Malikov, durumunu İçişleri Bakanlığı’na bildirdi. 26 Kasım tarihinde bir karakola çağırıldı. Ancak durumuna ilişkin bir çözüm bulunmadı. Bu olaylar yaşanırken bir öğretmeninin sosyal medyadan, Malikov’un eşcinsel olduğunu ve okulunun imajını zedelediğini içeren fotoğraflar paylaştığını söyleyen Malikov, "Öğrenciler beni küçük düşüren ve tehdit eden paylaşımları beğeniyor. Okulun idari personelinden utanıyorum" diyor. 

‘DAYANIŞMAYLA!’

İlgili bir çok yere defalarca kez şikayet etmesine rağmen yanıt alamayan Malikov, son olarak Milli Eğitim Bakanlığı’na da şikayet edeceğini söylüyor. Malikov, "LGBTİ+ bireylerin mücadelesinde hep özneler ve kadınlar birlikte oldular. Ne devletler, ne devlete tabi homofobik okullar bizi yok sayamaz. Türkiye’deki LGBTİ+ hareketini yakından takip ediyorum. Dayanışmayla" diyor. 

LGBT KARŞITI ÜLKELER ARASINDA AZARBEYCAN VE TÜRKİYE VAR

LGBTİ+ çatı örgütü Uluslararası Lezbiyen, Gey, Biseksüel, Trans ve İnterseks Birliği'nin (ILGA) Avrupa teşkilatı tarafından hazırlanan 2021 Gökkuşağı Endeksi (Rainbow Europe) raporuna göre Azarbaycan LGBT karşıtı ülkeler arasında yer alıyor. Daha önceki yıllar gibi sıralamanın en altında yer alan ülkeler bu sene de değişiklik göstermedi. Azerbaycan, Türkiye ve Ermenistan Gökkuşağı Endeksi'nde en alt sıralamada yer alan üç ülke oldu. Azerbaycan yüzde 2 ile listenin en altında bulunurken, Azerbaycan'ı yüzde 4 ile Türkiye ve yüzde 8 ile Ermenistan takip ediyor. 

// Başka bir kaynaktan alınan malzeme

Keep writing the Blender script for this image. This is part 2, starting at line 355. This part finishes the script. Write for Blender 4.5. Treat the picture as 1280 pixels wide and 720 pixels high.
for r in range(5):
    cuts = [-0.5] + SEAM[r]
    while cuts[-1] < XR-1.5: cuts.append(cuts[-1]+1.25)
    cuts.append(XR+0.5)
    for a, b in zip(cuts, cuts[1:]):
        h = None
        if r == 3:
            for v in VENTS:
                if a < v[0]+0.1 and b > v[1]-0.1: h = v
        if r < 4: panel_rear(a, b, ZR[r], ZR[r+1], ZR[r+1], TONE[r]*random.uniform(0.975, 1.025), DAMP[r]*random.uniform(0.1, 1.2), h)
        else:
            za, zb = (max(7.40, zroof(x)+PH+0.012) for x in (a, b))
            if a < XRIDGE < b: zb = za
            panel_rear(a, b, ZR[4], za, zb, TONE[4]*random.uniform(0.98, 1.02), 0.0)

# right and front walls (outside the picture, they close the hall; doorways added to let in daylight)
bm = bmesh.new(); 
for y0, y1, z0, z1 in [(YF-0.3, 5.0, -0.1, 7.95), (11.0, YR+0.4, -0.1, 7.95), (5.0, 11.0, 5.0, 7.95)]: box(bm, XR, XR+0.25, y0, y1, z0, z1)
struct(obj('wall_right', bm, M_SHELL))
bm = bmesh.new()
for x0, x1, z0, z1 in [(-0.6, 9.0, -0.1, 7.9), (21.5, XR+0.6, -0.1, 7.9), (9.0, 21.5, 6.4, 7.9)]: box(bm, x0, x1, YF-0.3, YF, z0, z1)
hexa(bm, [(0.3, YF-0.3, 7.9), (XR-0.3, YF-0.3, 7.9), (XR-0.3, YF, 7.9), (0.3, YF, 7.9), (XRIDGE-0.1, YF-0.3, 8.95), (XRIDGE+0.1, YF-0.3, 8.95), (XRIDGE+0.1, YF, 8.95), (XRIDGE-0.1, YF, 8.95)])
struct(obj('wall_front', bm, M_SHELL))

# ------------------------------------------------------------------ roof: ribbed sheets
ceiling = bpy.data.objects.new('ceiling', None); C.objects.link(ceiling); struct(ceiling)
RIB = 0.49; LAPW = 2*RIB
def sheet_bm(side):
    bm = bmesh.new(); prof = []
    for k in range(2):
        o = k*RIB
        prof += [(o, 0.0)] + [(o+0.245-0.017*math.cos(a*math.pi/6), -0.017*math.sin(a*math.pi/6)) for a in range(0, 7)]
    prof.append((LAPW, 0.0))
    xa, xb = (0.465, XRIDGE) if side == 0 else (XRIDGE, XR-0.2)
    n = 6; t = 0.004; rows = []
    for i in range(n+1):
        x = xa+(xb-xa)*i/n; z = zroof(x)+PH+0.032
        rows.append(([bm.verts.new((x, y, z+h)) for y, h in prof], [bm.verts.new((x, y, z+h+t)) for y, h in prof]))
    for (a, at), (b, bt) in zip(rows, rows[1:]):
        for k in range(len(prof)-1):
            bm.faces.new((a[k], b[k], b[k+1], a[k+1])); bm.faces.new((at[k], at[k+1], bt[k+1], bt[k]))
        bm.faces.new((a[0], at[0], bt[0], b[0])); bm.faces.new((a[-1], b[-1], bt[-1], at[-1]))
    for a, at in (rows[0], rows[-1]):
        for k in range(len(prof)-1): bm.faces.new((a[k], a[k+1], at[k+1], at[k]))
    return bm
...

BAKÜ’DE ÖĞRENCİLERİN YÜZDE 36’SI AYDA EN AZ BİR KEZ ZORBALIĞA UĞRADI

Ekonomik İşbirliği ve Kalkınma Örgütü (OECD) tarafından yayınlanan 2019 Uluslararası Öğrenci Değerlendirme Programı (PISA) raporuna göre, "Bakü'de, öğrencilerin yüzde 36'sı ayda en az birkaç kez zorbalığa uğradığını açıkladı. Homofobinin en yaygın olduğu ülkelerden biri olan Azerbaycan'da öğrencilerin homofobik lakaplar ve müstehcenliklerle birbirlerine hakaret etmeleri çok yaygın bir durum. Azerbaycan'a ilişkin istatistiki verilerin azlığı nedeniyle okullarda şiddet, homofobi, cinsiyetçilik eşitsizliği, nefret söylemi gibi sosyal adalet ilkeleriyle çelişen durumların araştırılması da maalesef kısıtlı.